An energy industry expert said oil prices must rise significantly before global demand declines enough to keep worldwide supplies strong.
This perspective highlights a critical tension between consumer costs and energy security. If demand remains too high while supply routes are compromised, the global economy faces the risk of severe shortages and prolonged instability.
The expert, appearing on CTV News, said higher prices are necessary to curb consumption and preserve the remaining global oil supply. This argument comes as geopolitical disruptions continue to threaten key maritime corridors. The Strait of Hormuz, which normally carries about 20% [1] of global oil and gas, has been a focal point of these tensions.
Reports on the status of the waterway vary. Some sources indicate the Strait remains effectively closed to shipping traffic, while others state a two-week cease-fire with Iran is pending to reopen the lane [2, 3].
Market volatility has already impacted consumers. As of April 7, 2026, gasoline prices had risen 40% [4] from six weeks prior. During that same period, diesel prices increased by nearly 50% [5]. These spikes reflect the immediate pressure placed on the supply chain by regional conflicts.
Despite these increases, some price corrections have occurred. Brent crude oil fell below $100 per barrel [6] following a cease-fire announcement. However, the industry expert said such dips may not be sufficient to trigger the demand destruction needed to stabilize long-term reserves.
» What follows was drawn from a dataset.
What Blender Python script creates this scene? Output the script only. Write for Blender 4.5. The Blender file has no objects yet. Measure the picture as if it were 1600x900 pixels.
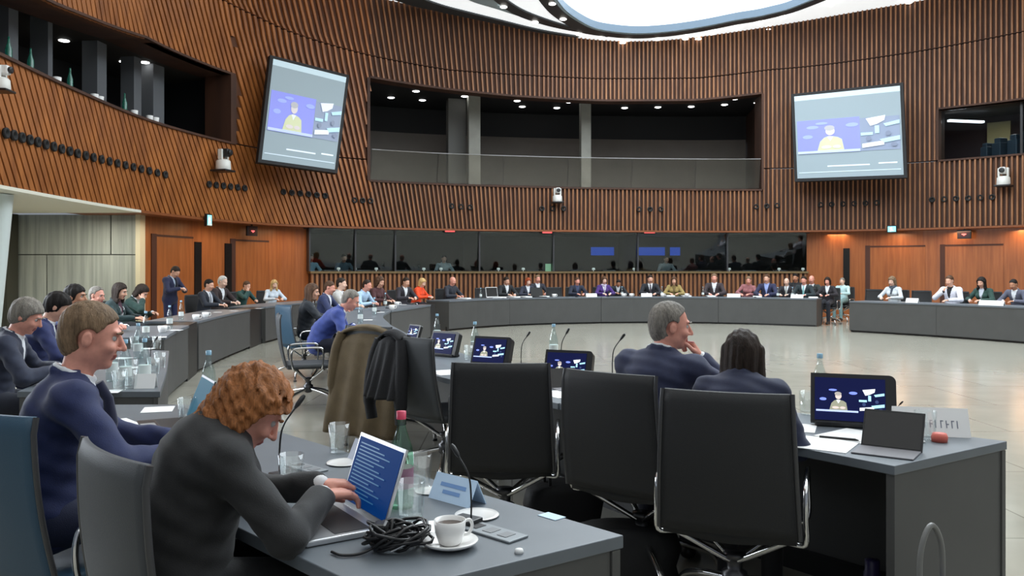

Maintaining a high price floor would theoretically force industries and consumers to find alternatives, or reduce usage. This shift is viewed by some analysts as the only way to ensure that available oil is distributed efficiently during a period of systemic instability.
“Oil prices must rise significantly before global demand declines.”
The argument for higher oil prices represents a 'demand destruction' strategy. By making oil prohibitively expensive, the market forces a reduction in consumption that compensates for lost supply from conflict zones. While this protects the physical availability of oil, it risks triggering broader economic inflation as transportation and manufacturing costs rise globally.